O partido de extrema direita Alternativa para a Alemanha (AfD) está no centro de uma das disputas políticas mais acirradas da Alemanha contemporânea. Embora a legenda tenha obtido vitórias eleitorais importantes em algumas regiões e siga com popularidade em alta — principalmente no leste do país —, ela foi oficialmente classificada como uma organização extremista de direita pelos serviços de inteligência interna, o que reacendeu o debate sobre os limites da democracia frente ao avanço de grupos antidemocráticos.
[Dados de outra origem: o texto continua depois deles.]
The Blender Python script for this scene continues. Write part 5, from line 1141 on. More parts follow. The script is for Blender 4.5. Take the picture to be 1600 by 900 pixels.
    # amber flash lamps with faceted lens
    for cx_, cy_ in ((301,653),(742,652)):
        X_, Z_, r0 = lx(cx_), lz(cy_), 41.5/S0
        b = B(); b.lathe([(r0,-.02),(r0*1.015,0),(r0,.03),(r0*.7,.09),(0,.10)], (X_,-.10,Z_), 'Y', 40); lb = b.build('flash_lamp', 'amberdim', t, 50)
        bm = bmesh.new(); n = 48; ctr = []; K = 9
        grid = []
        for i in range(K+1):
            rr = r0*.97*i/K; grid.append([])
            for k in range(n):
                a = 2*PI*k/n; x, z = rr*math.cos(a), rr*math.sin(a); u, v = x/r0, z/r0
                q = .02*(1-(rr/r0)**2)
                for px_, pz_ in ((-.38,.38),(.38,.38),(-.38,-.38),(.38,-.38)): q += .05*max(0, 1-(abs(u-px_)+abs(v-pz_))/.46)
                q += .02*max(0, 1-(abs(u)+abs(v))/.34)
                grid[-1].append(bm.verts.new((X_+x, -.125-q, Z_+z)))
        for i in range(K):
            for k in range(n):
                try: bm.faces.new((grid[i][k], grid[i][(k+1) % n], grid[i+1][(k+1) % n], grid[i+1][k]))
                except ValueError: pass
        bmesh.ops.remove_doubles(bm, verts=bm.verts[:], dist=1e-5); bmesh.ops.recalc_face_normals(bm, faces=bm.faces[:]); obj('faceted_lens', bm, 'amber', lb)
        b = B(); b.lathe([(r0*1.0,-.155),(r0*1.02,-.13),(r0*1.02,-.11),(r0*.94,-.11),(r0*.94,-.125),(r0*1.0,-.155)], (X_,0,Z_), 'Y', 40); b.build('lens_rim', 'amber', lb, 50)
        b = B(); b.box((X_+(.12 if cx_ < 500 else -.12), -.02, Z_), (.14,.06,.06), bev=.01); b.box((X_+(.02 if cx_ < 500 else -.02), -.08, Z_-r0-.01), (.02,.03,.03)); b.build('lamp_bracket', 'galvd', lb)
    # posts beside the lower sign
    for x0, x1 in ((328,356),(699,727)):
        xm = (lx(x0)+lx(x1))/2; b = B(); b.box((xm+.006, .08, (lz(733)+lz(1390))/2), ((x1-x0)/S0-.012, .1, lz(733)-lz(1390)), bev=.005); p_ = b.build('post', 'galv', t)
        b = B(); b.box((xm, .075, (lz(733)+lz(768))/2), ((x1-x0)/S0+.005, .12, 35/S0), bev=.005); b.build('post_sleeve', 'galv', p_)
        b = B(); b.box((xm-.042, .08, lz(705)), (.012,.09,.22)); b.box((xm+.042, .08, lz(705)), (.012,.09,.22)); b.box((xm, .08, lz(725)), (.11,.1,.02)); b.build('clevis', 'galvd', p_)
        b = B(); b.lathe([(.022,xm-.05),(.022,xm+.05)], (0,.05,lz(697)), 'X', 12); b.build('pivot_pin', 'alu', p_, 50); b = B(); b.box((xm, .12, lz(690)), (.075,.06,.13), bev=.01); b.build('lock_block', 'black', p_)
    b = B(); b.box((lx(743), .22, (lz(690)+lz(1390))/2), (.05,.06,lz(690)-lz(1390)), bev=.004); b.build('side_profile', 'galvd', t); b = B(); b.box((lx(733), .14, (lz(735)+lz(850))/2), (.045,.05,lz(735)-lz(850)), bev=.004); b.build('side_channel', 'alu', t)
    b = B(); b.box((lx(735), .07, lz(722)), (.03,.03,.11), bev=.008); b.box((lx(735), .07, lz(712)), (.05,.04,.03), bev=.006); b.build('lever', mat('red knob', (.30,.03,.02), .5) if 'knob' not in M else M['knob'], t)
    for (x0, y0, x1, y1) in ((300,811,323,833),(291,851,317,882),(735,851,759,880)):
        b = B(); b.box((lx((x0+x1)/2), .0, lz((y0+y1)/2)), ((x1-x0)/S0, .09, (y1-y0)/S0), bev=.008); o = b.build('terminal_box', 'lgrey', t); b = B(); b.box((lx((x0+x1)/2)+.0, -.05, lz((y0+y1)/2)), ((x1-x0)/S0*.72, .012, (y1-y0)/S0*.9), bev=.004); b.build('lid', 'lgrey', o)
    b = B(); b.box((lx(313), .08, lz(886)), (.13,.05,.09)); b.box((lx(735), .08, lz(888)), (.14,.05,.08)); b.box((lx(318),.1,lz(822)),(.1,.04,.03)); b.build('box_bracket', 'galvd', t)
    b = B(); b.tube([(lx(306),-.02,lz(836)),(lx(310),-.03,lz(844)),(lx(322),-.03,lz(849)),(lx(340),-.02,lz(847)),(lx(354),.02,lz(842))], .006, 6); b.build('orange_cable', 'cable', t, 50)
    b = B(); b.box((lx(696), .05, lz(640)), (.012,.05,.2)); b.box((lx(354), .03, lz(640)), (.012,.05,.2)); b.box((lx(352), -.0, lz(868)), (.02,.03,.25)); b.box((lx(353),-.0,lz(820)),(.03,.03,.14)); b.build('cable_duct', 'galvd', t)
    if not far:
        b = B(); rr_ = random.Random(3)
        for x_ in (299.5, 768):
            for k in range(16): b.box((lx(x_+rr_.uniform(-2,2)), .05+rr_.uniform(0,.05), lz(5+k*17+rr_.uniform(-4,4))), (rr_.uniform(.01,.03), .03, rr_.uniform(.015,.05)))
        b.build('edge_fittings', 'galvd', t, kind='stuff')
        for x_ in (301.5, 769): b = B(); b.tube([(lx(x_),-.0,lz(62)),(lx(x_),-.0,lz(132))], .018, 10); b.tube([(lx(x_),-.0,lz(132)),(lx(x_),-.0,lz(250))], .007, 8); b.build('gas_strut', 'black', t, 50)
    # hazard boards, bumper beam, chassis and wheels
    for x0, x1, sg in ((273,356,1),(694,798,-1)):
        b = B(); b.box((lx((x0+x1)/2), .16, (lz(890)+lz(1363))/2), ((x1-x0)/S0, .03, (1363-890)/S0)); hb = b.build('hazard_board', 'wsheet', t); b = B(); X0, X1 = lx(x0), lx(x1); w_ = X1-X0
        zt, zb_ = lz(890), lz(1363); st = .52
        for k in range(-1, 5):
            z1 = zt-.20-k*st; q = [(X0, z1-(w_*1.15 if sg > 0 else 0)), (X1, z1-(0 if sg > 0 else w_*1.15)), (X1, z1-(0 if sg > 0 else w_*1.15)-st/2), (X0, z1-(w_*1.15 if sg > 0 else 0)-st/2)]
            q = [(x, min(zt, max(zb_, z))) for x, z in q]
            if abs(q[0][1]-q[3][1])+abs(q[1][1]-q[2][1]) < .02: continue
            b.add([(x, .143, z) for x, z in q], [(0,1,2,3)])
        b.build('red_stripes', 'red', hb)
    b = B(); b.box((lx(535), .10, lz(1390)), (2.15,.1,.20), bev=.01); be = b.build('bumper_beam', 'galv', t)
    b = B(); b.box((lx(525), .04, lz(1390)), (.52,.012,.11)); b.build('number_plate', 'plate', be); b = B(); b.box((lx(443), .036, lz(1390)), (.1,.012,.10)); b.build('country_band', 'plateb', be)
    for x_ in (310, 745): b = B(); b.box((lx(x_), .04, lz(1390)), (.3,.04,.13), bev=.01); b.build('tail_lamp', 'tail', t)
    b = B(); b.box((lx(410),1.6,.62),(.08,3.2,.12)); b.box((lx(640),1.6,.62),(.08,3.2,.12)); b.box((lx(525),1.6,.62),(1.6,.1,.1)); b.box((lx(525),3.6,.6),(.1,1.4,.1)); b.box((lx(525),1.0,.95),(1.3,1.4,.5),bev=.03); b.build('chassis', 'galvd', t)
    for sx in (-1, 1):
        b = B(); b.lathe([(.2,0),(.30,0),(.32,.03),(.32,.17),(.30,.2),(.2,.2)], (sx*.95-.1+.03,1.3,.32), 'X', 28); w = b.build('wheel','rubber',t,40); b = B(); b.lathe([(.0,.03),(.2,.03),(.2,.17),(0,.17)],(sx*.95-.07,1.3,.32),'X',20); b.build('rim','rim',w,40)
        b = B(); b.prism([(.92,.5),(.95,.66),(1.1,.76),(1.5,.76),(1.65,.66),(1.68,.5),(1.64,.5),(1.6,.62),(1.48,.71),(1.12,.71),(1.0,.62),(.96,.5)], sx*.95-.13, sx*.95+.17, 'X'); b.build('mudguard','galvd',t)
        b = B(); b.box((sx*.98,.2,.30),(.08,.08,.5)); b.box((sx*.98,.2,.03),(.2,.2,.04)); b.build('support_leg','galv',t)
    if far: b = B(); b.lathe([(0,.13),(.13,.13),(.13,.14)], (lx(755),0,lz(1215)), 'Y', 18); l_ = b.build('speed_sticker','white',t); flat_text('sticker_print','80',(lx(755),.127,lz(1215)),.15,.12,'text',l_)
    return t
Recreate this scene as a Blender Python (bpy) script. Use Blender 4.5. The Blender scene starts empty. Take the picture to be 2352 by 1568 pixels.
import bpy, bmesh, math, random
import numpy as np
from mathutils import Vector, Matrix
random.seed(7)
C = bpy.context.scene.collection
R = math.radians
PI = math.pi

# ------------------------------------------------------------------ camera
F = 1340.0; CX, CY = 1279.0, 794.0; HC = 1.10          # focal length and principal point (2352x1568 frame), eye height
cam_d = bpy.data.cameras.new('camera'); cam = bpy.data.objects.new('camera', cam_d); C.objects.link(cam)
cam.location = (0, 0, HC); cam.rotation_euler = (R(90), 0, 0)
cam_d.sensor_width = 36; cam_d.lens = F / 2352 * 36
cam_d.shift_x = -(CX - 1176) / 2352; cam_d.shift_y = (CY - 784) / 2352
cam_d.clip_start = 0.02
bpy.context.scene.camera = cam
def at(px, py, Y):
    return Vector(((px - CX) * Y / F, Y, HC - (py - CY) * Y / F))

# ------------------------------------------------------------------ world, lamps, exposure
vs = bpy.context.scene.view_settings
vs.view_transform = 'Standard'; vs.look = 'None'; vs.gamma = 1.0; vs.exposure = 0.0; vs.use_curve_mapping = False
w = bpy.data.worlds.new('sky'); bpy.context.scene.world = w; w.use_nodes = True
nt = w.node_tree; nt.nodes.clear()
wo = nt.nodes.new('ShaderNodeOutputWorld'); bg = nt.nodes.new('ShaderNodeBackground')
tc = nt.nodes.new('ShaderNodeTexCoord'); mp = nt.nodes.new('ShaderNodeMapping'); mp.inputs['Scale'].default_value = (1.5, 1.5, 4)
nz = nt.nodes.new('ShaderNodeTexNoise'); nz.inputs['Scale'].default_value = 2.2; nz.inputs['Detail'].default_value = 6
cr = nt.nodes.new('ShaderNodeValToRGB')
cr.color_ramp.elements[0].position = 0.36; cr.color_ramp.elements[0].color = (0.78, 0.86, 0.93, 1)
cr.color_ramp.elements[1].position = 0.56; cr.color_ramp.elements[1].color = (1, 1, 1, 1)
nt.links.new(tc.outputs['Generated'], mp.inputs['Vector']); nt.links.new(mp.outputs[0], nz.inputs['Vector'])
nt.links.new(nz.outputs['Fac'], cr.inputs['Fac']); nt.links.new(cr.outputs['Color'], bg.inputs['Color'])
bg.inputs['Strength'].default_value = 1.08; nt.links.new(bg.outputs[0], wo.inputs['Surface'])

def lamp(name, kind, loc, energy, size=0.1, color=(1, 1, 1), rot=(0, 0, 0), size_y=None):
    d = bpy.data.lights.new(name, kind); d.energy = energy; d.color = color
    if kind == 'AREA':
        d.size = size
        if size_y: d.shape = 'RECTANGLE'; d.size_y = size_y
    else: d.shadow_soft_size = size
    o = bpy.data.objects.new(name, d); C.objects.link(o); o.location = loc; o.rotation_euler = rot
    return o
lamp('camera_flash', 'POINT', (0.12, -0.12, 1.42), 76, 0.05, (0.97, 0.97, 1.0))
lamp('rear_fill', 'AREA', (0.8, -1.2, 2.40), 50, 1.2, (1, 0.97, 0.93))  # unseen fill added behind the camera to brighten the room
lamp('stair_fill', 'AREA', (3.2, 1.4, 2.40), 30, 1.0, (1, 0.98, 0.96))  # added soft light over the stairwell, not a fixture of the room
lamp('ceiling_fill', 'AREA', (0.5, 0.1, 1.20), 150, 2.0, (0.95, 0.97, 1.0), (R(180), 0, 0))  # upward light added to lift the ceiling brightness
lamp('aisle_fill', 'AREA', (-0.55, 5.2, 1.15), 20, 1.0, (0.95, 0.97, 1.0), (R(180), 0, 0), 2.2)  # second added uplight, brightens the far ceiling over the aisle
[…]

Em 2 de maio, a agência alemã de inteligência doméstica (BfV) classificou o AfD como uma “ameaça à ordem democrática”, segundo reportagens do Euronews e do Euractiv. O documento aponta que o partido não apenas dissemina discurso xenofóbico e islamofóbico, mas também questiona os fundamentos da ordem democrática liberal, flertando com ideias autoritárias. A decisão autoriza o monitoramento mais intensivo do partido, incluindo vigilância de integrantes e interceptação de comunicações.
A medida ocorre em meio à consolidação do AfD como uma das forças políticas mais influentes do país. De acordo com pesquisa divulgada pela DW, quase 50% dos alemães defendem a proibição do partido, um número significativo que reflete tanto a preocupação da sociedade com a sua ascensão quanto os dilemas sobre como lidar com ele sem ferir a própria legalidade democrática.
Apesar da pressão institucional, o AfD segue se beneficiando de um discurso populista ancorado em críticas à imigração, à União Europeia, à “ideologia verde” e ao que chamam de “elite política de Berlim”. A sigla tem conquistado eleitores especialmente nas regiões da antiga Alemanha Oriental, onde o ressentimento socioeconômico e a desilusão com os partidos tradicionais são maiores. O partido também vem obtendo desempenho expressivo entre jovens e setores da classe trabalhadora, em parte graças à sua presença agressiva nas redes sociais.
O caso ganhou ainda mais relevância política com o recente acordo entre partidos de centro-esquerda e centro-direita para formar um governo e conter o avanço do extremismo, conforme relatado pelo G1. Essa aliança inédita mostra que o AfD conseguiu algo incomum: unir setores historicamente rivais em nome da preservação da democracia alemã. O pacto foi assinado em diversos estados, incluindo a Turíngia, onde o AfD lidera as pesquisas para as próximas eleições regionais.
A BBC News Brasil destaca que o presidente do AfD, Tino Chrupalla, classificou a designação de “extremista” como um ataque político e prometeu recorrer judicialmente. Ele afirma que o partido representa a “verdadeira vontade do povo alemão” e denuncia uma suposta perseguição ideológica por parte das instituições do Estado. A retórica da vítima tem surtido efeito entre parte do eleitorado, alimentando teorias de conspiração e reforçando o sentimento de alienação em relação às elites políticas.
O debate sobre uma possível proibição legal do AfD ganhou força nos últimos meses, mas segue cercado de impasses. De um lado, juristas alertam que os critérios para a ilegalização de partidos na Alemanha são rígidos, exigindo provas concretas de tentativa de subversão do sistema democrático. De outro, há o temor de que uma eventual proibição transforme o partido em mártir e gere um efeito contrário, aumentando sua base de apoio por meio da radicalização.
A situação atual coloca a Alemanha diante de um dilema crucial sobre os limites da tolerância democrática. Como sintetiza a cientista política alemã Hannelore Roth, em entrevista à Euronews: “A democracia precisa saber se defender, mas também precisa manter sua legitimidade. Lutar contra o extremismo não pode significar abrir mão do próprio Estado de Direito.”
Nos próximos meses, o desenrolar judicial e político dessa crise poderá redefinir o rumo da democracia alemã — e servirá como exemplo de como lidar (ou não) com a ascensão da extrema direita em tempos de crise institucional e polarização social.